In 1936, when he was just twenty-four years old, Alan Turing wrote a remarkable paper in which he outlined the theory of computation, laying out the ideas that underlie all modern computers. This groundbreaking and powerful theory now forms the basis of computer science. In Turing's Vision, Chris Bernhardt explains the theory, Turing's most important contribution, for the general reader. Bernhardt argues that the strength of Turing's theory is its simplicity, and that, explained in a straightforward manner, it is eminently understandable by the nonspecialist. As Marvin Minsky writes, "The sheer simplicity of the theory's foundation and extraordinary short path from this foundation to its logical and surprising conclusions give the theory a mathematical beauty that alone guarantees it a permanent place in computer theory." Bernhardt begins with the foundation and systematically builds to the surprising conclusions.
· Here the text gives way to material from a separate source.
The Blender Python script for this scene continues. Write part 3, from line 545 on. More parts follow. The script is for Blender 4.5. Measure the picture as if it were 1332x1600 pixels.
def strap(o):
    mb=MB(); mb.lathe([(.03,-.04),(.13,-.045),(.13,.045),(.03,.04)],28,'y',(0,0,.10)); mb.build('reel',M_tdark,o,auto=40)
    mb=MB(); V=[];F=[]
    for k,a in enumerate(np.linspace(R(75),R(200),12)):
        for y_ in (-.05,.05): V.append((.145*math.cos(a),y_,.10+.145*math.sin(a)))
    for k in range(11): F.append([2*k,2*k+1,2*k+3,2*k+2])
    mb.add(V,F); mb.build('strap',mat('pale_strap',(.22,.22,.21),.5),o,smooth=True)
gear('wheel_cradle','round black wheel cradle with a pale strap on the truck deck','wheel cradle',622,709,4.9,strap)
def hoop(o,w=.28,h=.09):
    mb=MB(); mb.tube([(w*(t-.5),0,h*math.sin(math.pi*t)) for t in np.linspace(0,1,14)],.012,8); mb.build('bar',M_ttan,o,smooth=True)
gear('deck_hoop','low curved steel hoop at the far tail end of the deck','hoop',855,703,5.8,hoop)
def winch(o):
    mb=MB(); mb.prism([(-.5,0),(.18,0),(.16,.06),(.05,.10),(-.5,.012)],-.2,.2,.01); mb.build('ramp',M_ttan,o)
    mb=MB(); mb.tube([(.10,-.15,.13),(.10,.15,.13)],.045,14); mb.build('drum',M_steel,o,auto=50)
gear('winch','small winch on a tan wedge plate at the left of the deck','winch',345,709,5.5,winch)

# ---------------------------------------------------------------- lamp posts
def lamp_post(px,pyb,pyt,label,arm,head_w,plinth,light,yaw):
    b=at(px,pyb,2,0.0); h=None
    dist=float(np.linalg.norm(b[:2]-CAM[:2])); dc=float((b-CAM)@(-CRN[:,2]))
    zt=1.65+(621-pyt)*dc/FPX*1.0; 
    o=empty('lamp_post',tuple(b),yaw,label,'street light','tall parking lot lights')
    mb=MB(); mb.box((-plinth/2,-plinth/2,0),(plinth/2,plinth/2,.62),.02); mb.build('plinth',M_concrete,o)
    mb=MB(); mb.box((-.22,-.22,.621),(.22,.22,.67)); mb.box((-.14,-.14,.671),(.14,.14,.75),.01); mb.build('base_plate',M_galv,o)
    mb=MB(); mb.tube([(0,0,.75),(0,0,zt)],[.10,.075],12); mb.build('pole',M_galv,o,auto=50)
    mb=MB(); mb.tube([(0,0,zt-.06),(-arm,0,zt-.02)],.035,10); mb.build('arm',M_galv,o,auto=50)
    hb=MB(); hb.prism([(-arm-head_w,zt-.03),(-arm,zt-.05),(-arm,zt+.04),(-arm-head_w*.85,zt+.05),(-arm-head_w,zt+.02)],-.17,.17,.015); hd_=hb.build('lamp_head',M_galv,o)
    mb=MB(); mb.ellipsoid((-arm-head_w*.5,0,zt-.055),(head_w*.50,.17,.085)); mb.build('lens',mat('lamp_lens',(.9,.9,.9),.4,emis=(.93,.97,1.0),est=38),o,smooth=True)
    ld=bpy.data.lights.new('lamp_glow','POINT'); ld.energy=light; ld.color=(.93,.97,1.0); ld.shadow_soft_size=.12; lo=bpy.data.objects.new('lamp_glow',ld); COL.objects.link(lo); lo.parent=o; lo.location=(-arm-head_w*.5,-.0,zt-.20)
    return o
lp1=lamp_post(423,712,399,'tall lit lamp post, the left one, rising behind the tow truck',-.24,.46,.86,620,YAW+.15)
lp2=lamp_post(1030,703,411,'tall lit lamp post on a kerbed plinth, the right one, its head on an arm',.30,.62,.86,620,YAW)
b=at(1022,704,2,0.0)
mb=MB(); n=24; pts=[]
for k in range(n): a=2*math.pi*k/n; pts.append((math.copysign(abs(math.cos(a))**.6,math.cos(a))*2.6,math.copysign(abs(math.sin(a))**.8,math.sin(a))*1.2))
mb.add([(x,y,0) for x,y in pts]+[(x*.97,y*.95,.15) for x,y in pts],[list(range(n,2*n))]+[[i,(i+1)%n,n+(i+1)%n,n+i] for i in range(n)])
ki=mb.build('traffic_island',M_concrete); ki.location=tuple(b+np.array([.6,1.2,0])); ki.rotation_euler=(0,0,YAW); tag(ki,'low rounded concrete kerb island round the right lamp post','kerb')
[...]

He also views Turing's theory in the context of mathematical history, other views of computation (including those of Alonzo Church), Turing's later work, and the birth of the modern computer.

In the paper, "On Computable Numbers, with an Application to the Entscheidungsproblem," Turing thinks carefully about how humans perform computation, breaking it down into a sequence of steps, and then constructs theoretical machines capable of performing each step. Turing wanted to show that there were problems that were beyond any computer's ability to solve; in particular, he wanted to find a decision problem that he could prove was undecidable. To explain Turing's ideas, Bernhardt examines three well-known decision problems to explore the concept of undecidability; investigates theoretical computing machines, including Turing machines; explains universal machines; and proves that certain problems are undecidable, including Turing's problem concerning computable numbers.